AIM OF THE TASK = Extract the complete listing and repeat it word for word.

DATA EXTRACT =
----

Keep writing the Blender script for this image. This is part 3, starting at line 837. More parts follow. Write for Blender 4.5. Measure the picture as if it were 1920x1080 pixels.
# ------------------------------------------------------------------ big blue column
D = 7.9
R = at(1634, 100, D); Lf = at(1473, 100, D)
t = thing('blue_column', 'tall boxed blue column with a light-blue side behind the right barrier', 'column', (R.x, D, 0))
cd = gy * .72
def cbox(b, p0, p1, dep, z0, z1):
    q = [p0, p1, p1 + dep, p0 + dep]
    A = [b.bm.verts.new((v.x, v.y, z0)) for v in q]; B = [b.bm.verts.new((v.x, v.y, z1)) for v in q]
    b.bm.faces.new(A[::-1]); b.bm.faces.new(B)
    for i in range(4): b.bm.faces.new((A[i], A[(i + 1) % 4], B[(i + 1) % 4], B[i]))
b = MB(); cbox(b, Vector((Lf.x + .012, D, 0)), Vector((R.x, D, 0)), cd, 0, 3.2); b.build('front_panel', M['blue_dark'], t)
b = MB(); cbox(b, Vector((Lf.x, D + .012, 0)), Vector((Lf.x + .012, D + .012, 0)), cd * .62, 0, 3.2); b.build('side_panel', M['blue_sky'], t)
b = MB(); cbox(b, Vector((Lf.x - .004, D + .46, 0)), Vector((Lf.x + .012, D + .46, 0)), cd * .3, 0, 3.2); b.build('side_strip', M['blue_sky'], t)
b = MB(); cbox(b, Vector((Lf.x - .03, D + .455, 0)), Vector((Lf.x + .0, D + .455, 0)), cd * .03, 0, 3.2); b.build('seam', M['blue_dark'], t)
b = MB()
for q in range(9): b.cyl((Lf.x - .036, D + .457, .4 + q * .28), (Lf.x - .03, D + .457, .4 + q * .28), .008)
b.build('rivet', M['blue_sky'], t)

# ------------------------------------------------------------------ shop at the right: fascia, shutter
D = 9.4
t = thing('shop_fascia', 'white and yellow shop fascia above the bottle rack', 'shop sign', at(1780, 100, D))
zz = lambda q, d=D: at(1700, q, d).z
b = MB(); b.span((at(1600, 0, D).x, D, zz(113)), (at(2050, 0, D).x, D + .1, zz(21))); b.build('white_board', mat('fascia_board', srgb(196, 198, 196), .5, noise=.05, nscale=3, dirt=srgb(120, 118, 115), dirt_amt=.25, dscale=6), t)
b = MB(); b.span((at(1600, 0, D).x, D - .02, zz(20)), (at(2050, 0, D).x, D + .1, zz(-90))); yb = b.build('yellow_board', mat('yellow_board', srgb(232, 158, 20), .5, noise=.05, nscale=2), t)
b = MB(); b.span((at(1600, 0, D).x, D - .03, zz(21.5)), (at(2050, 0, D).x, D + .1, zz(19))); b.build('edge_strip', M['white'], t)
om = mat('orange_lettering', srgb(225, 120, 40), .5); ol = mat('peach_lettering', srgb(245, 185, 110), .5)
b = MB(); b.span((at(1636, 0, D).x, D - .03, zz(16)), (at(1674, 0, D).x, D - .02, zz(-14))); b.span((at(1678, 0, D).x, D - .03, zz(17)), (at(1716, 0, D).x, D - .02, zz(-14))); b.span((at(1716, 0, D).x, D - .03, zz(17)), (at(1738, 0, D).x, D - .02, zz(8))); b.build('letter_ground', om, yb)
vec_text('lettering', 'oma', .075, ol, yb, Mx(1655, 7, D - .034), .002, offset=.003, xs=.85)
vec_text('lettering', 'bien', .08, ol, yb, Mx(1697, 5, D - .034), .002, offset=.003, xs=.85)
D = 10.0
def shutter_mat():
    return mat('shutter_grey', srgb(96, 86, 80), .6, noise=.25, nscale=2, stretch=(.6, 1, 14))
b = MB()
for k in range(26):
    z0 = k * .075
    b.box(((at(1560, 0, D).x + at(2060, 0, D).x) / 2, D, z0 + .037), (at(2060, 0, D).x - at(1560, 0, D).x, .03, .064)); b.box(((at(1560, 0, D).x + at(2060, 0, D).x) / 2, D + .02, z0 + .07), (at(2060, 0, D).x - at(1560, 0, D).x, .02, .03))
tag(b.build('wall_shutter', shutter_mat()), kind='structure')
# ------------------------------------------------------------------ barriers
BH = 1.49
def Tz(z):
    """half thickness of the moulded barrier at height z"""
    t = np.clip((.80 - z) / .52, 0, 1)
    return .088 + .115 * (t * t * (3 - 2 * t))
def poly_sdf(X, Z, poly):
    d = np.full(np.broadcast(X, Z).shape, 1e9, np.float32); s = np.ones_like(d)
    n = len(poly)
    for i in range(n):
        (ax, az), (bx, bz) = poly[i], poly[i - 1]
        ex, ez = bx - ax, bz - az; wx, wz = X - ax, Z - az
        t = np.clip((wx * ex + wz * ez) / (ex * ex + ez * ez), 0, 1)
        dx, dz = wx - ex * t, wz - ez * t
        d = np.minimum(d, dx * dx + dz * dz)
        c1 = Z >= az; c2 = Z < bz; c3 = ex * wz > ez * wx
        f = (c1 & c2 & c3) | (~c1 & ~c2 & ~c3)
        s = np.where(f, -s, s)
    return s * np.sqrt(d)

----

RESPONSE FOR THIS EXERCISE =
Keep writing the Blender script for this image. This is part 3, starting at line 837. More parts follow. Write for Blender 4.5. Measure the picture as if it were 1920x1080 pixels.
# ------------------------------------------------------------------ big blue column
D = 7.9
R = at(1634, 100, D); Lf = at(1473, 100, D)
t = thing('blue_column', 'tall boxed blue column with a light-blue side behind the right barrier', 'column', (R.x, D, 0))
cd = gy * .72
def cbox(b, p0, p1, dep, z0, z1):
    q = [p0, p1, p1 + dep, p0 + dep]
    A = [b.bm.verts.new((v.x, v.y, z0)) for v in q]; B = [b.bm.verts.new((v.x, v.y, z1)) for v in q]
    b.bm.faces.new(A[::-1]); b.bm.faces.new(B)
    for i in range(4): b.bm.faces.new((A[i], A[(i + 1) % 4], B[(i + 1) % 4], B[i]))
b = MB(); cbox(b, Vector((Lf.x + .012, D, 0)), Vector((R.x, D, 0)), cd, 0, 3.2); b.build('front_panel', M['blue_dark'], t)
b = MB(); cbox(b, Vector((Lf.x, D + .012, 0)), Vector((Lf.x + .012, D + .012, 0)), cd * .62, 0, 3.2); b.build('side_panel', M['blue_sky'], t)
b = MB(); cbox(b, Vector((Lf.x - .004, D + .46, 0)), Vector((Lf.x + .012, D + .46, 0)), cd * .3, 0, 3.2); b.build('side_strip', M['blue_sky'], t)
b = MB(); cbox(b, Vector((Lf.x - .03, D + .455, 0)), Vector((Lf.x + .0, D + .455, 0)), cd * .03, 0, 3.2); b.build('seam', M['blue_dark'], t)
b = MB()
for q in range(9): b.cyl((Lf.x - .036, D + .457, .4 + q * .28), (Lf.x - .03, D + .457, .4 + q * .28), .008)
b.build('rivet', M['blue_sky'], t)

# ------------------------------------------------------------------ shop at the right: fascia, shutter
D = 9.4
t = thing('shop_fascia', 'white and yellow shop fascia above the bottle rack', 'shop sign', at(1780, 100, D))
zz = lambda q, d=D: at(1700, q, d).z
b = MB(); b.span((at(1600, 0, D).x, D, zz(113)), (at(2050, 0, D).x, D + .1, zz(21))); b.build('white_board', mat('fascia_board', srgb(196, 198, 196), .5, noise=.05, nscale=3, dirt=srgb(120, 118, 115), dirt_amt=.25, dscale=6), t)
b = MB(); b.span((at(1600, 0, D).x, D - .02, zz(20)), (at(2050, 0, D).x, D + .1, zz(-90))); yb = b.build('yellow_board', mat('yellow_board', srgb(232, 158, 20), .5, noise=.05, nscale=2), t)
b = MB(); b.span((at(1600, 0, D).x, D - .03, zz(21.5)), (at(2050, 0, D).x, D + .1, zz(19))); b.build('edge_strip', M['white'], t)
om = mat('orange_lettering', srgb(225, 120, 40), .5); ol = mat('peach_lettering', srgb(245, 185, 110), .5)
b = MB(); b.span((at(1636, 0, D).x, D - .03, zz(16)), (at(1674, 0, D).x, D - .02, zz(-14))); b.span((at(1678, 0, D).x, D - .03, zz(17)), (at(1716, 0, D).x, D - .02, zz(-14))); b.span((at(1716, 0, D).x, D - .03, zz(17)), (at(1738, 0, D).x, D - .02, zz(8))); b.build('letter_ground', om, yb)
vec_text('lettering', 'oma', .075, ol, yb, Mx(1655, 7, D - .034), .002, offset=.003, xs=.85)
vec_text('lettering', 'bien', .08, ol, yb, Mx(1697, 5, D - .034), .002, offset=.003, xs=.85)
D = 10.0
def shutter_mat():
    return mat('shutter_grey', srgb(96, 86, 80), .6, noise=.25, nscale=2, stretch=(.6, 1, 14))
b = MB()
for k in range(26):
    z0 = k * .075
    b.box(((at(1560, 0, D).x + at(2060, 0, D).x) / 2, D, z0 + .037), (at(2060, 0, D).x - at(1560, 0, D).x, .03, .064)); b.box(((at(1560, 0, D).x + at(2060, 0, D).x) / 2, D + .02, z0 + .07), (at(2060, 0, D).x - at(1560, 0, D).x, .02, .03))
tag(b.build('wall_shutter', shutter_mat()), kind='structure')
# ------------------------------------------------------------------ barriers
BH = 1.49
def Tz(z):
    """half thickness of the moulded barrier at height z"""
    t = np.clip((.80 - z) / .52, 0, 1)
    return .088 + .115 * (t * t * (3 - 2 * t))
def poly_sdf(X, Z, poly):
    d = np.full(np.broadcast(X, Z).shape, 1e9, np.float32); s = np.ones_like(d)
    n = len(poly)
    for i in range(n):
        (ax, az), (bx, bz) = poly[i], poly[i - 1]
        ex, ez = bx - ax, bz - az; wx, wz = X - ax, Z - az
        t = np.clip((wx * ex + wz * ez) / (ex * ex + ez * ez), 0, 1)
        dx, dz = wx - ex * t, wz - ez * t
        d = np.minimum(d, dx * dx + dz * dz)
        c1 = Z >= az; c2 = Z < bz; c3 = ex * wz > ez * wx
        f = (c1 & c2 & c3) | (~c1 & ~c2 & ~c3)
        s = np.where(f, -s, s)
    return s * np.sqrt(d)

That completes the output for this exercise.